● SHORT PROBLEM:
Return exactly the lines that run from the beginning through the line containing "PI = math.pi", both included, and no others.

[Scripts that build scenes]
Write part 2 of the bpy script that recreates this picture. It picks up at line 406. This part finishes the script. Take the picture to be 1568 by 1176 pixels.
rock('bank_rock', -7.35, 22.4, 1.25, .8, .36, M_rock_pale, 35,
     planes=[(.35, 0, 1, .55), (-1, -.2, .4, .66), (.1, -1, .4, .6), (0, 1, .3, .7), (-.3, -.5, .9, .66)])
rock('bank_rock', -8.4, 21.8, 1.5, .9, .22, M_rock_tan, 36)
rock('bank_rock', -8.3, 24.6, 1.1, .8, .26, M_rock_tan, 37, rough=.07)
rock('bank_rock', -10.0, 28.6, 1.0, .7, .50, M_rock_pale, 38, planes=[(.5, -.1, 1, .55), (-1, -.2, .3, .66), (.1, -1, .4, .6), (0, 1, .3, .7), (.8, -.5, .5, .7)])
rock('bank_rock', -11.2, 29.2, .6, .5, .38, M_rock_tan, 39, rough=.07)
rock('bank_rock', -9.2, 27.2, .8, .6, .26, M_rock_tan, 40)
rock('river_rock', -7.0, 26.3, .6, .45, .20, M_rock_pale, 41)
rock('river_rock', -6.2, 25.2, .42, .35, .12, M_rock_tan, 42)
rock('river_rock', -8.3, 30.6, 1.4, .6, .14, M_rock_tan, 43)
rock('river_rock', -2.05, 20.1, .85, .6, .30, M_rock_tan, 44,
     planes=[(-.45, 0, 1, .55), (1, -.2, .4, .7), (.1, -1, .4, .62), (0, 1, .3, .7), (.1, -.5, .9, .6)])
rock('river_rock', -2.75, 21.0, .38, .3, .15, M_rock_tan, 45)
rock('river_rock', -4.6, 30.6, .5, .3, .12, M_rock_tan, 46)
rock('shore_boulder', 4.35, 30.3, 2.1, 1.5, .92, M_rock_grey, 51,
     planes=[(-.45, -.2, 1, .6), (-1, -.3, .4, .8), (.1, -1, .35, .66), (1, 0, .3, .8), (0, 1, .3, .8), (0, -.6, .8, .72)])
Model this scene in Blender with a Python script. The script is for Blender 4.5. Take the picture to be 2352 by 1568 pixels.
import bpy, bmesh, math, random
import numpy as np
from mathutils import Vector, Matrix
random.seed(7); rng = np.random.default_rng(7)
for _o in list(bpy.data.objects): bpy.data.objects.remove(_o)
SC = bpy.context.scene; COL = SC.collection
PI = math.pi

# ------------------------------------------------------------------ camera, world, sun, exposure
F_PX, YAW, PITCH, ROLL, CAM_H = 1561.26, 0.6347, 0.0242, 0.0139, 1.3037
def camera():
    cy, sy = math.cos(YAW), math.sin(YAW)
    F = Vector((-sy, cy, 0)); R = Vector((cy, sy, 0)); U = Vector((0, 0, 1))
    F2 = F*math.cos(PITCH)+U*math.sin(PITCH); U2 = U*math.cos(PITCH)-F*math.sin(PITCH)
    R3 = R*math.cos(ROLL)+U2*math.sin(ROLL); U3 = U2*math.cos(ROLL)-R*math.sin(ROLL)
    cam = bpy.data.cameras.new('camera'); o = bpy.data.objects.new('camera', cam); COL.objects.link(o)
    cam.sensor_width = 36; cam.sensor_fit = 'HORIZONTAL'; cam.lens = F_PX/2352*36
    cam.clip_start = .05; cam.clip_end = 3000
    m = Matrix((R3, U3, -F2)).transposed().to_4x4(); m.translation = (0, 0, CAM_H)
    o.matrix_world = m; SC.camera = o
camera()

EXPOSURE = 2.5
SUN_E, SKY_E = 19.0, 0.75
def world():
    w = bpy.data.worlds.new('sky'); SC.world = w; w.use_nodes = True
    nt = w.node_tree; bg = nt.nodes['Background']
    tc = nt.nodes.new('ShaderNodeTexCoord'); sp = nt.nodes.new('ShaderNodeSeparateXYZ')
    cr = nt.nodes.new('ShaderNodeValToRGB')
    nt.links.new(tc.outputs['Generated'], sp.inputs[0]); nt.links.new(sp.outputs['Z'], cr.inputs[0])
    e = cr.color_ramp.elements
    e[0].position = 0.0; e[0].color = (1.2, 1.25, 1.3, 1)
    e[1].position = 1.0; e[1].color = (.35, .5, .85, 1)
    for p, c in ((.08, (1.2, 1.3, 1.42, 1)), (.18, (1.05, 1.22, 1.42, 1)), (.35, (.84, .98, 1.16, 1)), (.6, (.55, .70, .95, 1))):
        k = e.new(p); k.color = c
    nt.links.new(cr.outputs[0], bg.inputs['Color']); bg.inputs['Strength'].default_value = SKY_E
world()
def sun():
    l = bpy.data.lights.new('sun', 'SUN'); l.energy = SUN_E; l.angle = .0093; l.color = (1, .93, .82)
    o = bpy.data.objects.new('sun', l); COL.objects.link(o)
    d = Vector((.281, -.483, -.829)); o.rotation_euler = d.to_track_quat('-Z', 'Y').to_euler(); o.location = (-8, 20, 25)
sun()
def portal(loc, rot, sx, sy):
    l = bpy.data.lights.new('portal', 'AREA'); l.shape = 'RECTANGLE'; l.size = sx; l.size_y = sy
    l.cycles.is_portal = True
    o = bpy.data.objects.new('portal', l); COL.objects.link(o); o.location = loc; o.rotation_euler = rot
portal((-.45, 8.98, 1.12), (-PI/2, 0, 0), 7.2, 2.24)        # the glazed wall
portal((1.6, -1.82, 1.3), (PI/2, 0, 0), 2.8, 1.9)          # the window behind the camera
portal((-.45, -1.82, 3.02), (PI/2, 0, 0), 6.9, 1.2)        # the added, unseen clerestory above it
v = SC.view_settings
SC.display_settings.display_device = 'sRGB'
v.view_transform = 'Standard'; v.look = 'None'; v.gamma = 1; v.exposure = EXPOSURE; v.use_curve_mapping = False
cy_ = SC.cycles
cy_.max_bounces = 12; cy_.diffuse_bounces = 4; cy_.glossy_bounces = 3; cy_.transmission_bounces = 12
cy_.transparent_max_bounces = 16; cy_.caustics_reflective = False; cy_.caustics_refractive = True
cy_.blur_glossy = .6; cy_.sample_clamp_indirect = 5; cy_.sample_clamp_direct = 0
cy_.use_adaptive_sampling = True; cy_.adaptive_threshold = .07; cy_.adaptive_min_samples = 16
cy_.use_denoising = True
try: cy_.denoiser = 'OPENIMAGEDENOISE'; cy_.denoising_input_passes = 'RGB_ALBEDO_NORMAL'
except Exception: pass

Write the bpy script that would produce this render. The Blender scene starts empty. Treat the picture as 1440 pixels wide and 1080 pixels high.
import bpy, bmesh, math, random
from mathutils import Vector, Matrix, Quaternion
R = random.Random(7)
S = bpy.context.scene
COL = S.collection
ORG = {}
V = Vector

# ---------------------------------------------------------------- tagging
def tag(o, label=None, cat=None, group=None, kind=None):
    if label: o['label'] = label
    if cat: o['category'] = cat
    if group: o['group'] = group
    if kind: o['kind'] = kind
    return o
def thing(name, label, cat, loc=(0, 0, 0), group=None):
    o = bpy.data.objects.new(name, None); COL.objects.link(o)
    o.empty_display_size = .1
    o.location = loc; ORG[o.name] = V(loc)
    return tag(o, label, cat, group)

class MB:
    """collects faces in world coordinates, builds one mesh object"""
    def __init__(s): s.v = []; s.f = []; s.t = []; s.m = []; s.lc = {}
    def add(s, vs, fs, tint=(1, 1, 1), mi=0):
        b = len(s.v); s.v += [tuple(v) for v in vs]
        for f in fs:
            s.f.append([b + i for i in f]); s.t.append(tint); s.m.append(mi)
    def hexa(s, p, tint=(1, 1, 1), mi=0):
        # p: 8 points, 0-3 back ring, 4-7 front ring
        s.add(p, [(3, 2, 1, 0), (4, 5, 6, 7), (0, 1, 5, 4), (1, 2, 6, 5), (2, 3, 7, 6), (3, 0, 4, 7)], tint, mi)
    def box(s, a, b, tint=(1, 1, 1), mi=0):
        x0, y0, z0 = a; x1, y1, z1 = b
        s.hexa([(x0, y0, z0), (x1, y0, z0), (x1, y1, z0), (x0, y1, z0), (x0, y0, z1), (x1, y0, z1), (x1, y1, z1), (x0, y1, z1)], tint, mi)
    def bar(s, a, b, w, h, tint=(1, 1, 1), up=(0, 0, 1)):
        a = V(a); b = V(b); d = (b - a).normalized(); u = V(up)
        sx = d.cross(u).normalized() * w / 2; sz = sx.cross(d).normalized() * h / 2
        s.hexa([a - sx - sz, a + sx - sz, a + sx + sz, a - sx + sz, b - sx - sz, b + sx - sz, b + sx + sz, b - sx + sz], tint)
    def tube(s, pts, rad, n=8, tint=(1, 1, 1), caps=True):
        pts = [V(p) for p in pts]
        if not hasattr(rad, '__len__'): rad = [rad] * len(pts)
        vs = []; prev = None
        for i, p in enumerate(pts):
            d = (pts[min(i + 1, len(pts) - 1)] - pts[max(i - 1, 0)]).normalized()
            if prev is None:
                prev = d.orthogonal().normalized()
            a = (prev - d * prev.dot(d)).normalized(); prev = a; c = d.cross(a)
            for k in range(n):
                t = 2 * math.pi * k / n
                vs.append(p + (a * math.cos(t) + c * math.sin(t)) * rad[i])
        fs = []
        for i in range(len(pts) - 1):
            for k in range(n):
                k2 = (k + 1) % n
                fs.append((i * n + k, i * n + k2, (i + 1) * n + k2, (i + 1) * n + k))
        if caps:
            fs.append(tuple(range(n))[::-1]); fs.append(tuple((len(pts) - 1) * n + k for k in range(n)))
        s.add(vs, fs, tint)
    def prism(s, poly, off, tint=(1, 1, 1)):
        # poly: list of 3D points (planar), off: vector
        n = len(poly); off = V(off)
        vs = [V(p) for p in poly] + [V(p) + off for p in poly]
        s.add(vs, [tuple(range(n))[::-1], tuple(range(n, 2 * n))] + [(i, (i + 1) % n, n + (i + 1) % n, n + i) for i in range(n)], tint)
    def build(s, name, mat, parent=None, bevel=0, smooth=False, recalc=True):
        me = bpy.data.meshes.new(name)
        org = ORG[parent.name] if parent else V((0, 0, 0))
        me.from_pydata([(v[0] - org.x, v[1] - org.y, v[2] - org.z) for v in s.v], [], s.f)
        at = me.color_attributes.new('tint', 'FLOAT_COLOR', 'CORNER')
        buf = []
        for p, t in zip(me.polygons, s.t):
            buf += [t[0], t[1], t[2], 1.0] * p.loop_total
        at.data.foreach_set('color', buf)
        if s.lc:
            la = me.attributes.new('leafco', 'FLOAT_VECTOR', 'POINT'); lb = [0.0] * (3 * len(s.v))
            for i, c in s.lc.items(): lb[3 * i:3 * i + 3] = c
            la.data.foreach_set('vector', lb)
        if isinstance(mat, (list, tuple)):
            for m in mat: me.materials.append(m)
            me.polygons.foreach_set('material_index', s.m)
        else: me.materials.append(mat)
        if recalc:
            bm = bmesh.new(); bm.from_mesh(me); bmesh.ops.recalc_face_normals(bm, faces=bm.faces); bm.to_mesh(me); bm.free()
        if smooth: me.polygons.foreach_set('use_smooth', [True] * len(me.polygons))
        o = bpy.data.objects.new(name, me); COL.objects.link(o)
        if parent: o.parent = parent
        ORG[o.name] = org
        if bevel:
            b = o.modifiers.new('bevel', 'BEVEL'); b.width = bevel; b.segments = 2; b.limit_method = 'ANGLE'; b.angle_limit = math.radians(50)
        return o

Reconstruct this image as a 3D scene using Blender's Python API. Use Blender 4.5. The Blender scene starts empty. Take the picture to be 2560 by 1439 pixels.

● THE RESULT:
Write part 2 of the bpy script that recreates this picture. It picks up at line 406. This part finishes the script. Take the picture to be 1568 by 1176 pixels.
rock('bank_rock', -7.35, 22.4, 1.25, .8, .36, M_rock_pale, 35,
     planes=[(.35, 0, 1, .55), (-1, -.2, .4, .66), (.1, -1, .4, .6), (0, 1, .3, .7), (-.3, -.5, .9, .66)])
rock('bank_rock', -8.4, 21.8, 1.5, .9, .22, M_rock_tan, 36)
rock('bank_rock', -8.3, 24.6, 1.1, .8, .26, M_rock_tan, 37, rough=.07)
rock('bank_rock', -10.0, 28.6, 1.0, .7, .50, M_rock_pale, 38, planes=[(.5, -.1, 1, .55), (-1, -.2, .3, .66), (.1, -1, .4, .6), (0, 1, .3, .7), (.8, -.5, .5, .7)])
rock('bank_rock', -11.2, 29.2, .6, .5, .38, M_rock_tan, 39, rough=.07)
rock('bank_rock', -9.2, 27.2, .8, .6, .26, M_rock_tan, 40)
rock('river_rock', -7.0, 26.3, .6, .45, .20, M_rock_pale, 41)
rock('river_rock', -6.2, 25.2, .42, .35, .12, M_rock_tan, 42)
rock('river_rock', -8.3, 30.6, 1.4, .6, .14, M_rock_tan, 43)
rock('river_rock', -2.05, 20.1, .85, .6, .30, M_rock_tan, 44,
     planes=[(-.45, 0, 1, .55), (1, -.2, .4, .7), (.1, -1, .4, .62), (0, 1, .3, .7), (.1, -.5, .9, .6)])
rock('river_rock', -2.75, 21.0, .38, .3, .15, M_rock_tan, 45)
rock('river_rock', -4.6, 30.6, .5, .3, .12, M_rock_tan, 46)
rock('shore_boulder', 4.35, 30.3, 2.1, 1.5, .92, M_rock_grey, 51,
     planes=[(-.45, -.2, 1, .6), (-1, -.3, .4, .8), (.1, -1, .35, .66), (1, 0, .3, .8), (0, 1, .3, .8), (0, -.6, .8, .72)])
Model this scene in Blender with a Python script. The script is for Blender 4.5. Take the picture to be 2352 by 1568 pixels.
import bpy, bmesh, math, random
import numpy as np
from mathutils import Vector, Matrix
random.seed(7); rng = np.random.default_rng(7)
for _o in list(bpy.data.objects): bpy.data.objects.remove(_o)
SC = bpy.context.scene; COL = SC.collection
PI = math.pi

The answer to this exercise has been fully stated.